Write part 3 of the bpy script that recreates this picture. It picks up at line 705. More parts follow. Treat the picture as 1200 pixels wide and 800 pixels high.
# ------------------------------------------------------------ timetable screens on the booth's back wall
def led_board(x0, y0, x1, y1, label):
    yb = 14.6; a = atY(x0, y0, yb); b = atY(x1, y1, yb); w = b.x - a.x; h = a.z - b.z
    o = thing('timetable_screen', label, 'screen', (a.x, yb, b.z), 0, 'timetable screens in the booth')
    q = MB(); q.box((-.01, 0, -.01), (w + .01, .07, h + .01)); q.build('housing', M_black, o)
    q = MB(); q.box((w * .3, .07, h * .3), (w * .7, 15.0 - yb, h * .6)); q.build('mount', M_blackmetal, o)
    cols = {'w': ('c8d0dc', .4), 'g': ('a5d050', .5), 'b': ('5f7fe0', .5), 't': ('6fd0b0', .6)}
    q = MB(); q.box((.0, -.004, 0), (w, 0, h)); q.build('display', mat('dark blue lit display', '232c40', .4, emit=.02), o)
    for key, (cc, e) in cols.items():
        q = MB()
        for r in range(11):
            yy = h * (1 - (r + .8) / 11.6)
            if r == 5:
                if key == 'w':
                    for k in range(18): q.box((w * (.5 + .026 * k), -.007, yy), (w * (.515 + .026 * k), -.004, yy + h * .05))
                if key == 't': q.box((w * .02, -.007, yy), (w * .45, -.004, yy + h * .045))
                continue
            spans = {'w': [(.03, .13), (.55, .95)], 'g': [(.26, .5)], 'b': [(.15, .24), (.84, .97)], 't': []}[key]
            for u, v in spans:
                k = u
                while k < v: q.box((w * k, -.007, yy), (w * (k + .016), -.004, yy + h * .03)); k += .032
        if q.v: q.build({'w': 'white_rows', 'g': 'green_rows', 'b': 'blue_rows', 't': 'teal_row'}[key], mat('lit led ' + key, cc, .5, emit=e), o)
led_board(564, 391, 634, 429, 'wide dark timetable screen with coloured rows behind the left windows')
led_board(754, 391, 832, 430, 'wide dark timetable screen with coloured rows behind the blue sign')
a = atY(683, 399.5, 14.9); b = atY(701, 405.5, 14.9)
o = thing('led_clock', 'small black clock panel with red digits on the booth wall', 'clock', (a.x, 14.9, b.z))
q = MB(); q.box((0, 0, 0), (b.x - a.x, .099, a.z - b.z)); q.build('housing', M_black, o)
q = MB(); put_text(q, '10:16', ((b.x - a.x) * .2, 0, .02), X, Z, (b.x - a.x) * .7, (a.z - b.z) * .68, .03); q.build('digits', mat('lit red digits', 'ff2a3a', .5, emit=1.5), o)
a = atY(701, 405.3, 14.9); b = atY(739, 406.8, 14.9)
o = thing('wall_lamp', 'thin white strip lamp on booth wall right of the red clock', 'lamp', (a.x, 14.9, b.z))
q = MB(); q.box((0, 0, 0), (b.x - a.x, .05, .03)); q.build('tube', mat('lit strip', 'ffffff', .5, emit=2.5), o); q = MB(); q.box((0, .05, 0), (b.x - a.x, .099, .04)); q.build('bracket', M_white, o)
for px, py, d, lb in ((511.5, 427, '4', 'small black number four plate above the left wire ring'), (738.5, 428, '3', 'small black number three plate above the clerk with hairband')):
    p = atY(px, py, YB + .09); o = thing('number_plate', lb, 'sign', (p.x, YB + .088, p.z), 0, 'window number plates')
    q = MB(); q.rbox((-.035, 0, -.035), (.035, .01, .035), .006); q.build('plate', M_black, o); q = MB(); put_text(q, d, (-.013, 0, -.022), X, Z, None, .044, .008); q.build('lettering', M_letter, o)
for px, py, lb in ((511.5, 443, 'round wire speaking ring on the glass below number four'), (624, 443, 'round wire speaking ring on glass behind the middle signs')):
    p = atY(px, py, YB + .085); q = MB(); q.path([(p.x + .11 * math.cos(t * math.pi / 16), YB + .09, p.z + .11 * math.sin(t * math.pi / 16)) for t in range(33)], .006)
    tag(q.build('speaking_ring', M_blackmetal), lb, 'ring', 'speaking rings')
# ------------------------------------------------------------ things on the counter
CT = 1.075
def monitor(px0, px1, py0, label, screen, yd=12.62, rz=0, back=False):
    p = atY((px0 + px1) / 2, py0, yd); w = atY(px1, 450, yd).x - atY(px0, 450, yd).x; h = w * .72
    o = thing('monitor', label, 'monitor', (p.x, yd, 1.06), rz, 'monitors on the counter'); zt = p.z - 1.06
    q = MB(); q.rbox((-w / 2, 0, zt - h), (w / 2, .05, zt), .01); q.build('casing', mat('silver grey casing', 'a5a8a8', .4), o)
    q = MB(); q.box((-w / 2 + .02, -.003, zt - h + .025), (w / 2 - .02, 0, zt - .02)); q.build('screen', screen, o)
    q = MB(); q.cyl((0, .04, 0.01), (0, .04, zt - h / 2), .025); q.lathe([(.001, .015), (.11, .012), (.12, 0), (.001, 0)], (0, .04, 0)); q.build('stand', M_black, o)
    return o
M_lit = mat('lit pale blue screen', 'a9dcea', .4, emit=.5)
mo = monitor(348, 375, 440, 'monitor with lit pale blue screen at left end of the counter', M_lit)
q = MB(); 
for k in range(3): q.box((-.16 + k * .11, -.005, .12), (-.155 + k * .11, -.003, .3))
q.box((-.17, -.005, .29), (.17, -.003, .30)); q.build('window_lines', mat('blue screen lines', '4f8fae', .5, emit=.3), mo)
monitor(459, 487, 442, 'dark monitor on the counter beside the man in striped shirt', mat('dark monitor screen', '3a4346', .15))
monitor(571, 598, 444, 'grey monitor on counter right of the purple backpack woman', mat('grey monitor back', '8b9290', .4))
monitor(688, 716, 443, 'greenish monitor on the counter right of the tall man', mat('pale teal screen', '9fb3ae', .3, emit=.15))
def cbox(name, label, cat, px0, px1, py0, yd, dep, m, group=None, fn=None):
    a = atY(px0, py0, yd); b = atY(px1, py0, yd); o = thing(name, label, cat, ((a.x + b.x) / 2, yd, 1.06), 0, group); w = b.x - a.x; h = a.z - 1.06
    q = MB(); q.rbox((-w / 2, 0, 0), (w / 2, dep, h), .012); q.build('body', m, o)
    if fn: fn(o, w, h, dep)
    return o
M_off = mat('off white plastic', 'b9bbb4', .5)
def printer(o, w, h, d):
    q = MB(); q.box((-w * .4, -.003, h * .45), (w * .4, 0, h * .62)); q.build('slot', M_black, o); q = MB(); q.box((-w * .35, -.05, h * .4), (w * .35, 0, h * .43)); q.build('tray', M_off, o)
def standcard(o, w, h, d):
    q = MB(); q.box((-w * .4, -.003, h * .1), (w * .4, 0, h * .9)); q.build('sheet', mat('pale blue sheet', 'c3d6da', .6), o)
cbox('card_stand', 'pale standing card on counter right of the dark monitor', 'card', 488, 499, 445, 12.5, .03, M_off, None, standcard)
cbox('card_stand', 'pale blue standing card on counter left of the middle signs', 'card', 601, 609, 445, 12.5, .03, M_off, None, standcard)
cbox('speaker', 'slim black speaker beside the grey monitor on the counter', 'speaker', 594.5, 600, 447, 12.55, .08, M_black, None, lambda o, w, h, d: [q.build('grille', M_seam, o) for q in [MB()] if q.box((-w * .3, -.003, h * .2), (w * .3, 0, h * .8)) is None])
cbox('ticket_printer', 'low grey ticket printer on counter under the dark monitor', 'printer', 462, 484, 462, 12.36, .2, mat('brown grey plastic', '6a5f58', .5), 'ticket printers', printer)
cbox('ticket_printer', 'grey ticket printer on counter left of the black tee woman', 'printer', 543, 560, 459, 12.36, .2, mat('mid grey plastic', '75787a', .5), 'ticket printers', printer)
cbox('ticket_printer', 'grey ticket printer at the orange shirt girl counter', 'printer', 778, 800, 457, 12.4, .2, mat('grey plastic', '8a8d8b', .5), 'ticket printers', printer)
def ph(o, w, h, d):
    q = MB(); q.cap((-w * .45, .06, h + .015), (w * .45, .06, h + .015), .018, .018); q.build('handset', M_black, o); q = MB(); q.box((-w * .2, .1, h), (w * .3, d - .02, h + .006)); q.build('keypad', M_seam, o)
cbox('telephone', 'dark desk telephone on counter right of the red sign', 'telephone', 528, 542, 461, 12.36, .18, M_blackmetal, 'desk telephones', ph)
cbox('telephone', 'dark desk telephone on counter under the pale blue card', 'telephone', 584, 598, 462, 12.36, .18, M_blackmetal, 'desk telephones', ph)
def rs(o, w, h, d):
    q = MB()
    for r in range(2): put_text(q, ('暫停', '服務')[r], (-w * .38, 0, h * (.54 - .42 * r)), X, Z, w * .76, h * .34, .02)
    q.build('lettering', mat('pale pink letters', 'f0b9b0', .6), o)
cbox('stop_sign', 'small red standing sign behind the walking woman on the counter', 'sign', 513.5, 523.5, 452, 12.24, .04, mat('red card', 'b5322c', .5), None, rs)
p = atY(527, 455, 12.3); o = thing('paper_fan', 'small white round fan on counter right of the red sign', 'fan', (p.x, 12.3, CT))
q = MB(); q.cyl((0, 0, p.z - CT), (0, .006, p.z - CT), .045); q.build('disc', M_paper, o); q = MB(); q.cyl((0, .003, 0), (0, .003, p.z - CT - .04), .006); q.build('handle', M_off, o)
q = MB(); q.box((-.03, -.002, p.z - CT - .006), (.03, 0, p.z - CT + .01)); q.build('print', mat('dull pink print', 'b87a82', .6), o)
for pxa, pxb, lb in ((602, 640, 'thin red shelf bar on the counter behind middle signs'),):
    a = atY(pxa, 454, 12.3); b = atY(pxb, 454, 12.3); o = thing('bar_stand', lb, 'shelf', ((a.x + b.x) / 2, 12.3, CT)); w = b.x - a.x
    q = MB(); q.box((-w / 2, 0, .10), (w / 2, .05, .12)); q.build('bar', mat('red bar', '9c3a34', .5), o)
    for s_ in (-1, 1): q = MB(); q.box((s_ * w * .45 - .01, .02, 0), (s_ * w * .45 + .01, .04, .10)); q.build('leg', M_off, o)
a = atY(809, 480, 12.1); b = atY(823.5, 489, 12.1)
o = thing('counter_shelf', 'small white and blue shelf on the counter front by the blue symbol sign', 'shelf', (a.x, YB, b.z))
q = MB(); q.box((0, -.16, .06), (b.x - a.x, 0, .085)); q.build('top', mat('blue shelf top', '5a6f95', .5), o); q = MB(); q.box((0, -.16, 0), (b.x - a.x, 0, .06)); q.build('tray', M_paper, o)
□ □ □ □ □
Filter the data for the string "wide" and copy every line that has it.

Write part 3 of the bpy script that recreates this picture. It picks up at line 705. More parts follow. Treat the picture as 1200 pixels wide and 800 pixels high.
led_board(564, 391, 634, 429, 'wide dark timetable screen with coloured rows behind the left windows')
led_board(754, 391, 832, 430, 'wide dark timetable screen with coloured rows behind the blue sign')